**AIM OF THE EXERCISE**
Give back, exactly as written, the lines from the beginning of the listing through the one that contains "m.build('window_row', g)".

** Start of DATA **

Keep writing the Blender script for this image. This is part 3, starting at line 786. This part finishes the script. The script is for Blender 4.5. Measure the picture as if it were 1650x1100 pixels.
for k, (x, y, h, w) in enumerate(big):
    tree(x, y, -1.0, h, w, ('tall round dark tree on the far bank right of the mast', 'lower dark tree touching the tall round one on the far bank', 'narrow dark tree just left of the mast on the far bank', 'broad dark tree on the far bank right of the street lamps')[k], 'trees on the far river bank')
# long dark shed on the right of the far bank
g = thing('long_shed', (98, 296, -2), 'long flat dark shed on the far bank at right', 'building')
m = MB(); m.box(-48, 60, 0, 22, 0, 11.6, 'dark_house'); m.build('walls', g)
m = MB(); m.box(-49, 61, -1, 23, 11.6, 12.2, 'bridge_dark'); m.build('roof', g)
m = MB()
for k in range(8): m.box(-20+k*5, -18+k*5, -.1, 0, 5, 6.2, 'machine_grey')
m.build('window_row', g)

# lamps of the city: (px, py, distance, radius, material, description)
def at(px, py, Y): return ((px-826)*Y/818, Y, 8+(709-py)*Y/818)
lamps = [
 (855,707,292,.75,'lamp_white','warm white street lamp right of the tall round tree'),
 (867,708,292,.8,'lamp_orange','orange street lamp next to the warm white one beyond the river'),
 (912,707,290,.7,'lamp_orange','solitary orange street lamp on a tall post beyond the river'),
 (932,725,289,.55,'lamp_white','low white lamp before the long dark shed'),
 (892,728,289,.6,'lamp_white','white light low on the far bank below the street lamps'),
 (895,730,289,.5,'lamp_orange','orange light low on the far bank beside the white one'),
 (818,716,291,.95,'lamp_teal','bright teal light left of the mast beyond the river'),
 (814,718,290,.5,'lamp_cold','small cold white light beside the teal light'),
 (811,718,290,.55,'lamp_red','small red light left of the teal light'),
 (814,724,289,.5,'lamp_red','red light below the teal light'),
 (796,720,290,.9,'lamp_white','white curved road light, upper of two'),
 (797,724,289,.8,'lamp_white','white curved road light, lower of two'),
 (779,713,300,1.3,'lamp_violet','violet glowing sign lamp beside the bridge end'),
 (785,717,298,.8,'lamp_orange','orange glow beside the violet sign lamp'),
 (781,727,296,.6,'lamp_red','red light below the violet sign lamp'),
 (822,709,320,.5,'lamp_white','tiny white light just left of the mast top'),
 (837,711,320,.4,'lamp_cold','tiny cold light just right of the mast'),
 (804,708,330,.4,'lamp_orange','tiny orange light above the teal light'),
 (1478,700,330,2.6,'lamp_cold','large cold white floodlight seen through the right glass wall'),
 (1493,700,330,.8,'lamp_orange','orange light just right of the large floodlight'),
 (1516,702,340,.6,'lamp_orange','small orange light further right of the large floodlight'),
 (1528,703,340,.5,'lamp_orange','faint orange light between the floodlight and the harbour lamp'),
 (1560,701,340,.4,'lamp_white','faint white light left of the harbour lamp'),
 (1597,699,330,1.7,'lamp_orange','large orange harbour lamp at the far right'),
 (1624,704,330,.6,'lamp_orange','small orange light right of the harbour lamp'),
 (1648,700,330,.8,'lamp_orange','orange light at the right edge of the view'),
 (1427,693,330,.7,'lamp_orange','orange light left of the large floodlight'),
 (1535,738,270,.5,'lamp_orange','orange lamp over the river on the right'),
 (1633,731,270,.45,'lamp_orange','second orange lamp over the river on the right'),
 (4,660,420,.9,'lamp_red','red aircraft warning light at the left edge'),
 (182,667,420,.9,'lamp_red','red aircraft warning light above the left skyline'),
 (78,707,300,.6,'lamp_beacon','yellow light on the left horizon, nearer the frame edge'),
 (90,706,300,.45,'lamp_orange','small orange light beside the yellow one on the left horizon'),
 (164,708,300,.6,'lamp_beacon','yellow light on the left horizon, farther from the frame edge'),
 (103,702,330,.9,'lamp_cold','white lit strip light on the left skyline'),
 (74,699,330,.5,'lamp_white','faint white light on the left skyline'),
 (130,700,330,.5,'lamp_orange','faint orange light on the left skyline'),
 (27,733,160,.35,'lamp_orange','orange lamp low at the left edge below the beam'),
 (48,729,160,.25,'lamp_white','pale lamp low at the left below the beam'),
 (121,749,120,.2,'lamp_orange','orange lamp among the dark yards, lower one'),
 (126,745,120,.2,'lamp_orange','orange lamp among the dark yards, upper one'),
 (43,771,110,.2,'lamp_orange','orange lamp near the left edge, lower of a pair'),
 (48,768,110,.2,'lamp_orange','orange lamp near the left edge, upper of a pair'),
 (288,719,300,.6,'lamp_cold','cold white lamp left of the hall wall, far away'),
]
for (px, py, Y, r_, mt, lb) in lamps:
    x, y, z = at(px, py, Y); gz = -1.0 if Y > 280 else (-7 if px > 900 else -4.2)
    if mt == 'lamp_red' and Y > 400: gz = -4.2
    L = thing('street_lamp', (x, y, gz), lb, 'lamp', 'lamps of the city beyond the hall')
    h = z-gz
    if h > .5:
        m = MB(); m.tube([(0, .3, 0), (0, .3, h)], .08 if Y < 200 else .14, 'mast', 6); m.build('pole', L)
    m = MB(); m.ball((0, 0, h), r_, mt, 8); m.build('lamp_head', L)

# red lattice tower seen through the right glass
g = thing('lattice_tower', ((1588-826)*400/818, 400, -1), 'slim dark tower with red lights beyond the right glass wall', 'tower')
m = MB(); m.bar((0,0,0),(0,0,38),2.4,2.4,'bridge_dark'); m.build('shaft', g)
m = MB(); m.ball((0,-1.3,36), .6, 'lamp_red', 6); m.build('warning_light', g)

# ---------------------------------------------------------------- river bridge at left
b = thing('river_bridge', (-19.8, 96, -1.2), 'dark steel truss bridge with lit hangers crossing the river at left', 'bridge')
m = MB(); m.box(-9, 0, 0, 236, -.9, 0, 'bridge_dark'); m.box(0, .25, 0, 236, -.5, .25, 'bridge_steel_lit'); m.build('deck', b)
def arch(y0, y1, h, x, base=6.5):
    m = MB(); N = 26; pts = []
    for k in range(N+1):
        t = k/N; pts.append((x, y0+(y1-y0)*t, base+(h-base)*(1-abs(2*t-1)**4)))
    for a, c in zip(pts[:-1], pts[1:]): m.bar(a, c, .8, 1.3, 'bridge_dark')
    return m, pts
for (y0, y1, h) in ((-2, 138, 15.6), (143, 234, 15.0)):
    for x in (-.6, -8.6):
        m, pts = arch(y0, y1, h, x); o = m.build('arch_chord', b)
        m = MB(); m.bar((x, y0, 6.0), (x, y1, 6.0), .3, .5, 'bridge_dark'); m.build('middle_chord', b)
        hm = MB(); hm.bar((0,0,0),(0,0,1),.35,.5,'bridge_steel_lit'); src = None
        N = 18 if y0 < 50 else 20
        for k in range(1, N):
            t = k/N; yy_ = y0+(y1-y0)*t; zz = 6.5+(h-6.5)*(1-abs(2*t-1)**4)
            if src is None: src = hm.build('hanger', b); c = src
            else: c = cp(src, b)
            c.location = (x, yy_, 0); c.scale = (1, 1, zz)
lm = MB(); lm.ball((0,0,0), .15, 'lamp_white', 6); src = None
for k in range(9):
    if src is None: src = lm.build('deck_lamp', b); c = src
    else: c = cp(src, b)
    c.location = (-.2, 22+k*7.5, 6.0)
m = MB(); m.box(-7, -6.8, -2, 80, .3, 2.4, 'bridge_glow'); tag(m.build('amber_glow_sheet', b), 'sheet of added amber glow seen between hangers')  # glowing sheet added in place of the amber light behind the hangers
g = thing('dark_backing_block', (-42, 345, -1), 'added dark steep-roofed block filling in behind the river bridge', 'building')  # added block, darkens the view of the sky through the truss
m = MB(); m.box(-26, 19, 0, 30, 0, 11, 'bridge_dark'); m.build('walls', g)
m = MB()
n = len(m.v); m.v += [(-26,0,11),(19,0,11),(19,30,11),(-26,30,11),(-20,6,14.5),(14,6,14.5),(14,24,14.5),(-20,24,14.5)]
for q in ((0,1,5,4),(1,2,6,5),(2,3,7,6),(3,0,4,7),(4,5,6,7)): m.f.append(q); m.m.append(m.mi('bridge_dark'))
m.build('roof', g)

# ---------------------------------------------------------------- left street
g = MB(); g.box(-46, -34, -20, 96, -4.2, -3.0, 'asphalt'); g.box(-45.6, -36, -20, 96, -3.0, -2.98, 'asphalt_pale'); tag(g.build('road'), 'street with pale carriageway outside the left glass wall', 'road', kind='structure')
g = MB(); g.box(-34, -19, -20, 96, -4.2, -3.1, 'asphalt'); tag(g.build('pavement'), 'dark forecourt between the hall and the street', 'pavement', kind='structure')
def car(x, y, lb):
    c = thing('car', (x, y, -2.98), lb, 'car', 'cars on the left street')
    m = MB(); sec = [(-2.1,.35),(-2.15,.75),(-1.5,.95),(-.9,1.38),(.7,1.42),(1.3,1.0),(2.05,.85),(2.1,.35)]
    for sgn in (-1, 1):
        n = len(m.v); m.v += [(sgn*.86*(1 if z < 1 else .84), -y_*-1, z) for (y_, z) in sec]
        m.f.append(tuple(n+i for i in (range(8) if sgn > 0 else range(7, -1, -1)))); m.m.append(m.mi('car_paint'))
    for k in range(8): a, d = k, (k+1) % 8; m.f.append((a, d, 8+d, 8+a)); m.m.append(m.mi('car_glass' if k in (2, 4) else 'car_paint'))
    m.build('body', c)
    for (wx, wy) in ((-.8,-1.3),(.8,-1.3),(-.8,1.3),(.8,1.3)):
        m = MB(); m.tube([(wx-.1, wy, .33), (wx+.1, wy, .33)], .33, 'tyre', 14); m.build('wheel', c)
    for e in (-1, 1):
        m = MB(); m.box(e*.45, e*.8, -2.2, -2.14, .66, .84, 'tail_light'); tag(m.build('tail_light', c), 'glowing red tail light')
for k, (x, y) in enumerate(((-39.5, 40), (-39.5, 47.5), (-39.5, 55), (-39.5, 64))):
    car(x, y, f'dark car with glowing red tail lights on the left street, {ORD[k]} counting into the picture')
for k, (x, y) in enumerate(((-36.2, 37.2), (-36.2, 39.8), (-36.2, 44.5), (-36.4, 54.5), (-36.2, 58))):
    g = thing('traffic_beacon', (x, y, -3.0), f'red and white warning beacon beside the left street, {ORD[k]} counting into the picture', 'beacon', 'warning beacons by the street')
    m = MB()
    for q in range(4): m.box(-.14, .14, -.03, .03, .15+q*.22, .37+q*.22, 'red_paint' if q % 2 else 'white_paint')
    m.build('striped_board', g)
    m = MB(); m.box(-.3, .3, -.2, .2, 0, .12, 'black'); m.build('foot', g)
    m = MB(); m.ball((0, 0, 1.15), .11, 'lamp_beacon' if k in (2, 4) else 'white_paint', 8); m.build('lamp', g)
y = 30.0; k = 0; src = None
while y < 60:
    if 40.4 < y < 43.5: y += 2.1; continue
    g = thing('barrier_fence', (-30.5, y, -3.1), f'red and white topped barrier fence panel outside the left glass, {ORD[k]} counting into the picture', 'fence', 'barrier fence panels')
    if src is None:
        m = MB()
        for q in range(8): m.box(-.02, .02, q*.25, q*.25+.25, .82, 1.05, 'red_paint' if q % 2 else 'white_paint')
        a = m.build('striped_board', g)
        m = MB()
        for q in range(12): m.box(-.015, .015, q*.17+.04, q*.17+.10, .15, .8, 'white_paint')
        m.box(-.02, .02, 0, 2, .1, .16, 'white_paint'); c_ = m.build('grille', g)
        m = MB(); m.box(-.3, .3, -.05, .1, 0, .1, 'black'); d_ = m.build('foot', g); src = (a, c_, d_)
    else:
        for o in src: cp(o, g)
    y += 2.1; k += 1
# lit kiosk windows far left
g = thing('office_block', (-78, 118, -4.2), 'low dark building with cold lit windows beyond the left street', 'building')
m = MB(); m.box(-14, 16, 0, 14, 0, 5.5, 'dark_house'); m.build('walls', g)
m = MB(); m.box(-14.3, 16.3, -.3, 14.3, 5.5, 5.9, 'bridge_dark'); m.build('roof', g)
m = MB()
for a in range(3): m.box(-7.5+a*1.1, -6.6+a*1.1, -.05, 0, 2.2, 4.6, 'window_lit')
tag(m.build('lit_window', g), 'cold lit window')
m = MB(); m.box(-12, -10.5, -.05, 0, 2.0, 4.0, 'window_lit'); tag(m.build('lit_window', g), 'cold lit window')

** End of DATA **

**EXERCISE OUTPUT**
Keep writing the Blender script for this image. This is part 3, starting at line 786. This part finishes the script. The script is for Blender 4.5. Measure the picture as if it were 1650x1100 pixels.
for k, (x, y, h, w) in enumerate(big):
    tree(x, y, -1.0, h, w, ('tall round dark tree on the far bank right of the mast', 'lower dark tree touching the tall round one on the far bank', 'narrow dark tree just left of the mast on the far bank', 'broad dark tree on the far bank right of the street lamps')[k], 'trees on the far river bank')
# long dark shed on the right of the far bank
g = thing('long_shed', (98, 296, -2), 'long flat dark shed on the far bank at right', 'building')
m = MB(); m.box(-48, 60, 0, 22, 0, 11.6, 'dark_house'); m.build('walls', g)
m = MB(); m.box(-49, 61, -1, 23, 11.6, 12.2, 'bridge_dark'); m.build('roof', g)
m = MB()
for k in range(8): m.box(-20+k*5, -18+k*5, -.1, 0, 5, 6.2, 'machine_grey')
m.build('window_row', g)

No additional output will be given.